A identificação de todas estas características, enunciadas desde a introdução e reafirmadas ao longo de uma narrativa organizada por períodos e de arquitectura sólida, vai a par de três outras preocupações, reveladoras do método seguido. Primeiro, existe no livro uma preocupação grande em dar voz aos “personagens miúdos, quase anónimos”, aos desclassificados, bem como à “contínua pressão popular e civil” — uma lufada de ar fresco, num panorama historiográfico tal como o português, demasiado preocupado com o papel das suas elites. Depois, o mesmo livro multiplica os casos e apresenta uma selecção cuidadosa de pequenas vignettes, as quais, longe de fugirem às grandes linhas estruturais, nos ajudam a compreendê-las melhor. Por último, apresenta uma criteriosa selecção de imagens devidamente legendadas, com um texto explicativo.
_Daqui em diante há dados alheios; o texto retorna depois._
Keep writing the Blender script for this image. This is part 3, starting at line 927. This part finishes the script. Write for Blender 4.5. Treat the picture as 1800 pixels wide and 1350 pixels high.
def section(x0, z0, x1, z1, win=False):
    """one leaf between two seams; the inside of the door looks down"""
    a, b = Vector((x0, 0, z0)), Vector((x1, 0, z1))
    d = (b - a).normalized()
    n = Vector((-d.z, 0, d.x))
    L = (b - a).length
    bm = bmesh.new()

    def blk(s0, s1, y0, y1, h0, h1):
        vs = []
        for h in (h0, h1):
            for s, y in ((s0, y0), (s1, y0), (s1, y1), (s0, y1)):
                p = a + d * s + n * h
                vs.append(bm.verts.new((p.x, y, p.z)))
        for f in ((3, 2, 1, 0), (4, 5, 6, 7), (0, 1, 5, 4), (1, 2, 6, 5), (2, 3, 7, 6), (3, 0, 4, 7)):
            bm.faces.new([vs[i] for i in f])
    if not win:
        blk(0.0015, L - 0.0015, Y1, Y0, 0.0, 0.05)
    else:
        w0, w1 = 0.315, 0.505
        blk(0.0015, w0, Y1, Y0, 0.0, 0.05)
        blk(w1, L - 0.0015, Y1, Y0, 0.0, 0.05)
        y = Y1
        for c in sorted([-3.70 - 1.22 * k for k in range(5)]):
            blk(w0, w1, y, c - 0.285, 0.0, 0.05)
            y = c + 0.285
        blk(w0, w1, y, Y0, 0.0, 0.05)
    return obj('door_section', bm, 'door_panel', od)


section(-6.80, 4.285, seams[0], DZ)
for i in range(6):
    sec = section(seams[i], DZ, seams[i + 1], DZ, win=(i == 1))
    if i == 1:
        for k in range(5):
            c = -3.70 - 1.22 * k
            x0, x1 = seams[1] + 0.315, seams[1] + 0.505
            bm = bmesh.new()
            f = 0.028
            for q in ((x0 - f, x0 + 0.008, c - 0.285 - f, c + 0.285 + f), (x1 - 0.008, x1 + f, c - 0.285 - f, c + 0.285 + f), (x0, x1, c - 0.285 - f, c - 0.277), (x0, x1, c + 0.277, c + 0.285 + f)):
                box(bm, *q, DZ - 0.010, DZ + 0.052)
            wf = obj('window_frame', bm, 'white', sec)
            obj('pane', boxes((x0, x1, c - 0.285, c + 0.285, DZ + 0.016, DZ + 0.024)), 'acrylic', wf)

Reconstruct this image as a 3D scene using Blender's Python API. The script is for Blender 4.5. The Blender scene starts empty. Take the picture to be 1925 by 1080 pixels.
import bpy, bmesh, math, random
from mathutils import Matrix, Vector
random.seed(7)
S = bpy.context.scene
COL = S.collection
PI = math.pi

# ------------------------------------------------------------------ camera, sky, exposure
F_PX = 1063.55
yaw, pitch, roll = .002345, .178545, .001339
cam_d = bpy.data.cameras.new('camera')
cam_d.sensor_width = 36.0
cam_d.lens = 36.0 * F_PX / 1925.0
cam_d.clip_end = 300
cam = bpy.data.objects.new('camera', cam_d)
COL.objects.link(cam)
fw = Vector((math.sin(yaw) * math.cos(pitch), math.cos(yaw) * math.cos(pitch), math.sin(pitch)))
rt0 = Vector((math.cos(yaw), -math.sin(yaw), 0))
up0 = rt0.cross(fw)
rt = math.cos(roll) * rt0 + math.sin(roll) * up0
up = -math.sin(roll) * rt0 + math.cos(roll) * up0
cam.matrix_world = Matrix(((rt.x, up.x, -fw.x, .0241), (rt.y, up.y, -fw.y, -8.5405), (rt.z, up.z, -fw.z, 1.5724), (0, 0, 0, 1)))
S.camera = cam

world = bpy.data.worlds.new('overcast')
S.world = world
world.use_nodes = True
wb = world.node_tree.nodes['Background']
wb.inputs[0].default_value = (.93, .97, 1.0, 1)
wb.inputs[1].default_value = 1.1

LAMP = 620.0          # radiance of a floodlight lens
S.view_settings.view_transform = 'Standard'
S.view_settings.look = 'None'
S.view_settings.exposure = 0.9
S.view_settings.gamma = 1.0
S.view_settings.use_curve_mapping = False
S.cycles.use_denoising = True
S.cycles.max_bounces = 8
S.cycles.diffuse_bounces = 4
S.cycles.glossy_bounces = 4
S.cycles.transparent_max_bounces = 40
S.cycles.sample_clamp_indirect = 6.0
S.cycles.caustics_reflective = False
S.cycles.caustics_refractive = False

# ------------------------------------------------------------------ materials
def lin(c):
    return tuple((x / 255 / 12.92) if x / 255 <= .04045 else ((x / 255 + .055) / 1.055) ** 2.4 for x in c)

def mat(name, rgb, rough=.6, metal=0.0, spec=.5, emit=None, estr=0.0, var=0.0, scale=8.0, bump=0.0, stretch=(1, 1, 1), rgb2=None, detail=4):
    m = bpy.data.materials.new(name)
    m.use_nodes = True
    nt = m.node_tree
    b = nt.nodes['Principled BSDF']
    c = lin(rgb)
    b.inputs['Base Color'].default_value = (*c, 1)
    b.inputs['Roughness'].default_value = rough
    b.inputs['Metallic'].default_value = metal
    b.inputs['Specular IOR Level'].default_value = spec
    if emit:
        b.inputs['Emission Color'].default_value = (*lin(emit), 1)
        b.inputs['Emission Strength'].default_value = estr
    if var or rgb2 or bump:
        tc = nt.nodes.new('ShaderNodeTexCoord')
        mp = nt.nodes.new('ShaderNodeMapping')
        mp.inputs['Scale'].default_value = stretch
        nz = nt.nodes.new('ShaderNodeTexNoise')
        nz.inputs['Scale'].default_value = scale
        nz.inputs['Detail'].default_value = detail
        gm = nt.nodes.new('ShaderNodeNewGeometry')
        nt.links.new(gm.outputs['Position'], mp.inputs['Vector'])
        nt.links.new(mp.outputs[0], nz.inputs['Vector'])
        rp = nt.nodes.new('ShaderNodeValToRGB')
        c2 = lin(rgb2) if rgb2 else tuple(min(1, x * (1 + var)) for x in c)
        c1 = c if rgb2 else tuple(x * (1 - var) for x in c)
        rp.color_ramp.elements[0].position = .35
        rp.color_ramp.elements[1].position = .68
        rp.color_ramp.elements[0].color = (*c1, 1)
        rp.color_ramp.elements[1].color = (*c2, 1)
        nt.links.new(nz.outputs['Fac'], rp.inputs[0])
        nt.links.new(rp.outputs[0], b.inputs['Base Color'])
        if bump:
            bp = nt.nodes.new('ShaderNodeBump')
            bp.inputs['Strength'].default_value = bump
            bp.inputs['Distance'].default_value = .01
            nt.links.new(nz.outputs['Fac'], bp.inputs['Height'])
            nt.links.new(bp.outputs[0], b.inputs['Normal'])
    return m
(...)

Na cronologia, há pequenos erros e lacunas que edições futuras terão de corrigir. Por exemplo, não se pode dizer que o Infante D. Henrique patrocinou, na década de 1460, o desenvolvimento de técnicas de navegação e cartografia, bem como expedições à Madeira, aos Açores e à costa de África, pois foi precisamente em 1460 que ele morreu. Também não parece justo sustentar que, em 1575, “os portugueses conquistam Angola”; pois foi apenas nessa data que Paulo Dias de Novais desembarcou em Luanda, na sua qualidade de governador geral de Angola. Finalmente, do mesmo modo que a descoberta de ouro é correctamente assinalada em 1697, será de incluir na mesma cronologia algumas datas sobre a descoberta dos diamantes, em Diamantina por exemplo, em 1729.